Options for an ETF Bond

A bond is a cash loan to an entity, such as a company or a government, for which you receive interest on the loan. Bonds are typically less risky than equity investments, such as stocks. But the rewards are also less. You have options for how you choose to trade bonds. Exchange-Traded Funds -- ETFs -- trade on stock markets like regular stock, but often cover non-equity markets, such as gold, oil and even bonds. Many ETF options exist for bond investing.

  1. U.S. Bond Market ETFs

    • For investors that want returns similar to the overall bond market in the United States, you have a few ETF options. Among the largest bond ETFs are the iShares Lehman Aggregate Bond Fund, with ticker AGG, and Total Bond Market ETF, with ticker BND. Purchasing shares in these ETFs is easy to do in any standard brokerage account, and their performance will correlate to the U.S. bond index. If you trade actively or even day trade to profit from slight fluctuations in bond prices, these two ETFs are good options since their size and trading volume ensure liquidity. Lesser-traded ETFs may be difficult to enter and exit in a timely fashion due to lower demand.

    Leveraged Bond ETFs

    • A unique quality of the ETF market is the ability to leverage certain investment products in ways that are not available when trading the products directly. A leveraged ETF lets you double or triple the returns of an underlying product. The Direxion 10-Year Treasury Bull Triple-Leveraged ETF, with ticker TYD, moves at approximately three times the rate of the 10-year U.S. Treasury bond. This means that if the bond market rises by 1 percent on a day, this ETF will rise by 3 percent. Leveraged ETFs are designed for active traders who want to exploit daily fluctuations in the bond market. These ETFs are not wise for long-term portfolios, since they are rebalanced every day.

    Inverse Bond ETFs

    • If you think the bond market is likely to drop in price, you can still profit from this by using an inverse bond ETF. This option is great for those with "bearish" mentalities who want to make money in a falling market. The ProShares Short Barclays Capital 20+ Year U.S. Treasury Index Fund, with ticker TBF, does exactly this. If the 20-year Treasury index drops by 1 percent, this ETF rises by 1 percent. When the bond market performs well, this ETF loses value. Inverse ETFs are an example of the unique ability of ETFs to extend the speculative possibilities in any market, including the bond market.

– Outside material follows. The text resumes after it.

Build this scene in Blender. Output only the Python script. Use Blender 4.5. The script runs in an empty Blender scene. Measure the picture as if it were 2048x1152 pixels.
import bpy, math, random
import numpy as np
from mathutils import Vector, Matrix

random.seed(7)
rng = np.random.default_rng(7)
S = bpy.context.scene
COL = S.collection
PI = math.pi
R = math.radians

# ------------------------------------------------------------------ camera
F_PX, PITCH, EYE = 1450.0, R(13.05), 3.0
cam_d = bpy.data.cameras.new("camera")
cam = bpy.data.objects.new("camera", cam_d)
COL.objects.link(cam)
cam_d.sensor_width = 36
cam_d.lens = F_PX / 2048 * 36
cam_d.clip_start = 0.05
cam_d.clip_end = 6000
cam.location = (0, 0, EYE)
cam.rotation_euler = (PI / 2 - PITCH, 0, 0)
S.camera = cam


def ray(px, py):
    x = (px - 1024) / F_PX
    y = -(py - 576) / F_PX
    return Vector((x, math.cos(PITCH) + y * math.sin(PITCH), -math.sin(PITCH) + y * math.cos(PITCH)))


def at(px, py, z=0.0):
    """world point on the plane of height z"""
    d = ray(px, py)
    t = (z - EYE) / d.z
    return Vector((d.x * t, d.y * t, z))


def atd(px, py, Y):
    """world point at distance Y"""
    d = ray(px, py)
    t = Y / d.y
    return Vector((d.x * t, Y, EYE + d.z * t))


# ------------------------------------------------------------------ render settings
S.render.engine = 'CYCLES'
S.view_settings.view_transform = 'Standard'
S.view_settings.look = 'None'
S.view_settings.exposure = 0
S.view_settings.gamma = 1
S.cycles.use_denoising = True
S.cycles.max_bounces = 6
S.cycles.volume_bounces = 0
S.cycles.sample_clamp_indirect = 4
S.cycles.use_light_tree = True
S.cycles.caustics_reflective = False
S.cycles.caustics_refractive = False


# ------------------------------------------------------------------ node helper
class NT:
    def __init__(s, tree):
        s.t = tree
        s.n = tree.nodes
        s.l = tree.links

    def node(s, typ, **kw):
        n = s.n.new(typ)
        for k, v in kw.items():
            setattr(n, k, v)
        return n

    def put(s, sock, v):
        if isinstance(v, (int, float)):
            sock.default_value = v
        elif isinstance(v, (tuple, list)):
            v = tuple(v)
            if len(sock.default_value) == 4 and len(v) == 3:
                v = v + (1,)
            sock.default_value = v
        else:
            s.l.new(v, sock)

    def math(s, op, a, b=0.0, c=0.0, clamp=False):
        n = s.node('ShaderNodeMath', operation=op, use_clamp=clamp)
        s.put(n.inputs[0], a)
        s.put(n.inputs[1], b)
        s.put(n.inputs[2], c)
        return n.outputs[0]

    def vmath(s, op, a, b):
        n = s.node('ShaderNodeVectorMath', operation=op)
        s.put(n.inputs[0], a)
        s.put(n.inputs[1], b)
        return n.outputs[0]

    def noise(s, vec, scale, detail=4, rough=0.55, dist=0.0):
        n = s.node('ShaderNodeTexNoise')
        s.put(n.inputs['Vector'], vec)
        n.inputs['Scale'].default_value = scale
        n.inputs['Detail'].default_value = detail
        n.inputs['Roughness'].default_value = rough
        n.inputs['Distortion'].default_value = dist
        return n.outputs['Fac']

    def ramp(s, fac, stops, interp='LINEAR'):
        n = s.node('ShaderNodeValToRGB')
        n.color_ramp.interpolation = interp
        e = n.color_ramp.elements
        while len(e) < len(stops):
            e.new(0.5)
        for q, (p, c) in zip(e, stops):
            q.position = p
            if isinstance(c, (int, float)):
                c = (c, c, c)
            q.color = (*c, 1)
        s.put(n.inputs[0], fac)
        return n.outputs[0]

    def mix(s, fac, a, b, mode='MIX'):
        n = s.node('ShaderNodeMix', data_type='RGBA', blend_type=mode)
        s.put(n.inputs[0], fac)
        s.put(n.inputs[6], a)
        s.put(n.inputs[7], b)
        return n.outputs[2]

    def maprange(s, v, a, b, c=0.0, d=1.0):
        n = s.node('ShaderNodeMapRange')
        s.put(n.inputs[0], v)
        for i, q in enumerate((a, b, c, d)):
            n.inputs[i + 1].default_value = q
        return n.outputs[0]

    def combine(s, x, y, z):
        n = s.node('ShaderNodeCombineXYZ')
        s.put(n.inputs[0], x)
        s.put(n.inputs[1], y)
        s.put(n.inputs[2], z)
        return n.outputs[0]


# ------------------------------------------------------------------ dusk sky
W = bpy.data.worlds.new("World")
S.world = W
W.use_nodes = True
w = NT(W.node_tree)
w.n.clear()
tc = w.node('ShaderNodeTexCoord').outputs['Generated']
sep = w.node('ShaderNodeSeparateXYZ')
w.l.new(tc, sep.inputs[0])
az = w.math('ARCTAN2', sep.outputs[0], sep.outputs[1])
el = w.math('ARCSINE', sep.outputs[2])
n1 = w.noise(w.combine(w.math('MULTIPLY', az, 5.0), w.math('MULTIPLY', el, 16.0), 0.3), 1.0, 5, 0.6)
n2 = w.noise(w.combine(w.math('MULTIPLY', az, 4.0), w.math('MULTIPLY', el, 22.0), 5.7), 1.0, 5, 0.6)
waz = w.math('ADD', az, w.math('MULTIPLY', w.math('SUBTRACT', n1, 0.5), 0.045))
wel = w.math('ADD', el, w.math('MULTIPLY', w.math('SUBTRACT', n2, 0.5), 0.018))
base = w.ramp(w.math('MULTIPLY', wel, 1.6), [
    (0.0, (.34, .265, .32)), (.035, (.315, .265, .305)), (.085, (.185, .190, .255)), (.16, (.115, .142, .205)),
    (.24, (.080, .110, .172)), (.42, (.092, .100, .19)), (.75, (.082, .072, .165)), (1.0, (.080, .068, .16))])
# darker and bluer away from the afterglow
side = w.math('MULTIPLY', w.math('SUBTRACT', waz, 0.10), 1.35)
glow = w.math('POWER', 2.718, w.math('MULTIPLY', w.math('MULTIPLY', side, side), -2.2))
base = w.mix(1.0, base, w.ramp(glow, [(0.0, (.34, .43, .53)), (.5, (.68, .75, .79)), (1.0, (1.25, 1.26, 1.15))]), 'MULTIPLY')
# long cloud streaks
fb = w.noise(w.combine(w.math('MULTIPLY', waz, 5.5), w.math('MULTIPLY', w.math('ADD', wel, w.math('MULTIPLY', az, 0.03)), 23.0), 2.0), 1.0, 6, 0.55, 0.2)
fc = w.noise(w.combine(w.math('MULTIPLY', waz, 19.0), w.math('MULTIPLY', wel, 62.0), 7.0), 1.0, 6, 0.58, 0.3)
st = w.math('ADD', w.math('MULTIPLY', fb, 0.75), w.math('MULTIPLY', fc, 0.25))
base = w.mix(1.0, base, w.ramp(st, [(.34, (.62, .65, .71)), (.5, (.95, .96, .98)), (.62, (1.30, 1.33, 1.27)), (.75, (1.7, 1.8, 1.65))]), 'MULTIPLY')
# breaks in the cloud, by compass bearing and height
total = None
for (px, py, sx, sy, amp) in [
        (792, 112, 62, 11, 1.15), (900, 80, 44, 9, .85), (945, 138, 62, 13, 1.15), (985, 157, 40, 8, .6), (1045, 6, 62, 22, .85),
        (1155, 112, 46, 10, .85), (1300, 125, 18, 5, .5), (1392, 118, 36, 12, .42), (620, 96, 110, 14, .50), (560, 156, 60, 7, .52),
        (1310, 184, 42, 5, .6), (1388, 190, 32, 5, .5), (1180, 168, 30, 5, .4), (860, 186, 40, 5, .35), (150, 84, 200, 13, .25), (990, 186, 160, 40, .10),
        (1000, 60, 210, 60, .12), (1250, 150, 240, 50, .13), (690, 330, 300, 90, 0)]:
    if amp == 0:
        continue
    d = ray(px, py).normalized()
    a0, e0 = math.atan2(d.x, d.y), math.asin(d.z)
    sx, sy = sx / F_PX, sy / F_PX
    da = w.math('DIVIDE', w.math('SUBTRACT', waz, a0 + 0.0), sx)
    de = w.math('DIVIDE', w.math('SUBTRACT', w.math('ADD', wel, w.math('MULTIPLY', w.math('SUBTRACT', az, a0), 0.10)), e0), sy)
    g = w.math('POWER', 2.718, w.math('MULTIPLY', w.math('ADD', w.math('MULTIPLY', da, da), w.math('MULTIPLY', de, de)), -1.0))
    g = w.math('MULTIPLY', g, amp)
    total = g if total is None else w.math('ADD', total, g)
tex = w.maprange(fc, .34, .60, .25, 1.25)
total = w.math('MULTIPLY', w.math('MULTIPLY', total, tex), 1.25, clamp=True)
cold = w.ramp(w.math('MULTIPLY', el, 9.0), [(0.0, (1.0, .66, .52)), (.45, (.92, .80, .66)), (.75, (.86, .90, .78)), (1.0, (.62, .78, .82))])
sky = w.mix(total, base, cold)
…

    Inverse Leverage Bond ETFs

    • For traders with aggressive bearish perceptions on the bond market, an ETF such as the Direxion 10-Year Treasury Bear 3X, with ticker TYO, is a good option. If the bond market drops by 1 percent on any day, this ETF will rise by 3 percent. It leverages the inverse returns of the bond market to provide active traders with this added versatility in their strategies. The inclusion of inverse leveraged bond ETFs in a trading strategy allows anyone to potentially make money on any type of fluctuation in the bond market, up or down, and do so with significant performance when timed well.